Ralph Nader used essentially the same argument to lose the 2000 election for Al Gore. How reasonable is it to think a Gore presidency wouldn’t have been different from a Bush one?
Yes, there are frustrating things about politicians of both parties, but I think it is very naive and short-sighted to think that holding a majority doesn’t matter or that a Democratic majority will look pretty much like a Republican majority. The filibuster is no where nearly as effective as having a majority in terms of setting the agenda in Congress. If one is truly upset about the Obama imperial presidency, giving up a chance at a Senate majority for the GOP is a really lousy way of showing it.
You surely know that in terms of power, winning the White House versus losing it is totally different from winning 51 seats versus 49 seats in a chamber that needs close to 60 to accomplish anything. Why waste time with such a straw man argument (though I do wonder if Nader imagines they’d be different)?
Republicans in control of the Congress are not going to make the ordinary voter much happier about her government than the Democrats do right now.

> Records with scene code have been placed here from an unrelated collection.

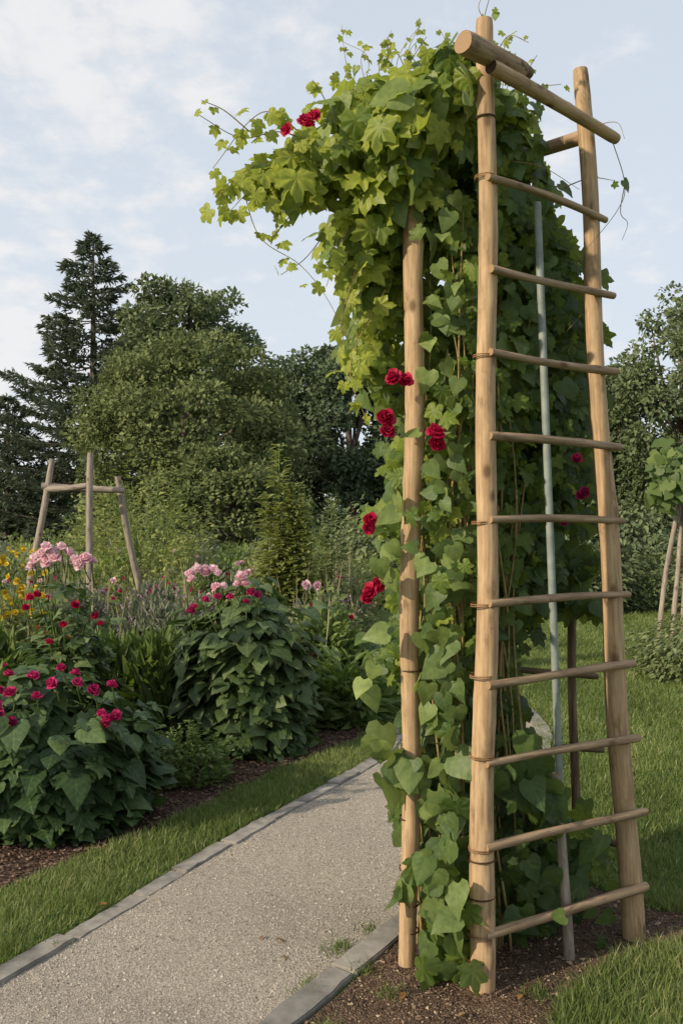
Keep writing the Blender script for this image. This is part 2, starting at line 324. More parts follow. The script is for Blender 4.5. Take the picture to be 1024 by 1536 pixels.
pole('inner_post',A0,A1,.030,.034,trel,bow=.006)
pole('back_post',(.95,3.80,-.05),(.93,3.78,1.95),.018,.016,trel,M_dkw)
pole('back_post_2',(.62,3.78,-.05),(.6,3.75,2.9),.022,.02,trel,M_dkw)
def at(P,Q,z): t=(z-P[2])/(Q[2]-P[2]); return P+(Q-P)*t
wb=Batch(); tb=Batch()
rz=[2.593,2.314,2.046,1.774,1.511,1.247,.990,.733,.465,.193]
rr=[.013,.0145,.0145,.0145,.0145,.014,.014,.014,.0155,.0155]
for i,(z,r) in enumerate(zip(rz,rr)):
    dz=random.uniform(-.006,.006)
    pb=at(B0,B1,z); pc=at(C0,C1,z+dz)
    d=nrm(pc-pb); nn=np.array((d[1],-d[0],0.)); off=.041
    s=pb+nn*(off-.004)-d*(.01 if i not in(0,) else .03); e=pc+nn*(off-.004)+d*random.uniform(.035,.06)
    pole('rung',s,e,r*random.uniform(.9,1.05),r*random.uniform(.9,1.1),trel,M_rung,bow=random.uniform(.003,.011),seg=12,lump=.1)
    for P,Q in ((B0,B1),(C0,C1)):
        if P is C0 or i in (1,3): continue
        c=at(P,Q,z+random.choice([-.014,.014])); ring(tb,c,Q-P,np.interp(z,[0,3],[.0435,.0305]),.002,turns=2)
for P,Q,zs,R in((A0,A1,(.5,.33,.21,.12,1.0),.0335),(B0,B1,(.3,.1,.42),.0435),(B0,B1,(2.8,),.0315)):
    for z in zs: ring(wb,at(P,Q,z),Q-P,R,.0028)
pole('top_beam',(.46,2.87,2.905),(.985,3.36,2.885),.023,.020,trel,bow=.006,endmat=M_enddk)
pole('top_log',(.365,2.80,2.945),(.575,2.985,2.945),.035,.031,trel,M_rung,lump=.07,seg=26,endmat=M_end)
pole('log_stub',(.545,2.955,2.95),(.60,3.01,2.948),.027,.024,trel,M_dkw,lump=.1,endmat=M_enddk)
pole('side_beam',(.89,3.36,2.90),(.45,3.72,2.87),.026,.026,trel,M_rung,lump=.08,endmat=M_enddk)
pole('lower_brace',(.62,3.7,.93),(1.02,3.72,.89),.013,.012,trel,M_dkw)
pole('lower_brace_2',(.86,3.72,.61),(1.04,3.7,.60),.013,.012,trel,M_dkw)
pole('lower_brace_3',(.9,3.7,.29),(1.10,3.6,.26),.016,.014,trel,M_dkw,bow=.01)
pole('metal_pipe',(.752,3.22,.58),(.683,3.26,2.62),.0135,.0135,trel,M_metal,seg=14,lump=.0,endmat=M_metal)
pole('stake',(.778,3.19,-.05),(.745,3.215,.64),.018,.016,trel,M_old)
wb.build('wire_ties',[M_wire],trel); tb.build('twine_ties',[M_twine],trel)

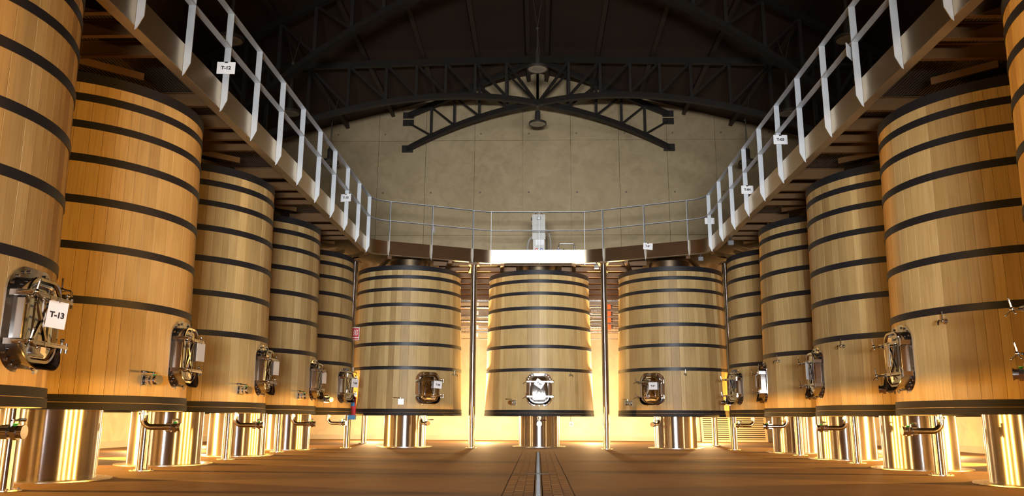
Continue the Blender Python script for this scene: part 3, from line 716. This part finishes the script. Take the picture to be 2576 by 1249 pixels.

I agree with you 100%. The Mitch McConnell and Mike Castle Republicans in the Senate won’t make a difference. Why exactly are you so desperate to get a majority if you yourself acknowledge that it won’t make a difference? It’s telling that your response is so vague on that point.
People who supported Scott Brown, Joe Miller, and Christine O’Donnell were all reviled as “naive” and “fools” by people like you. And yet…the funny thing is, their opponents are the ones looking for work. Is this a new election? Sure it is. A harder one this time. Impossible? I’ve seen too many wacky things happen in politics to ever say that.
I guess if the Tea Partiers hadn’t proven nay-sayers wrong so many times I might agree with you. Given what we’ve seen so far this cycle, though, why not go double or nothing? Risky? definitely. Passionate rather than reasonable? absolutely. Stupid? No.
Oops. I must have deleted the after I quoted you in the second paragraph. Sorry.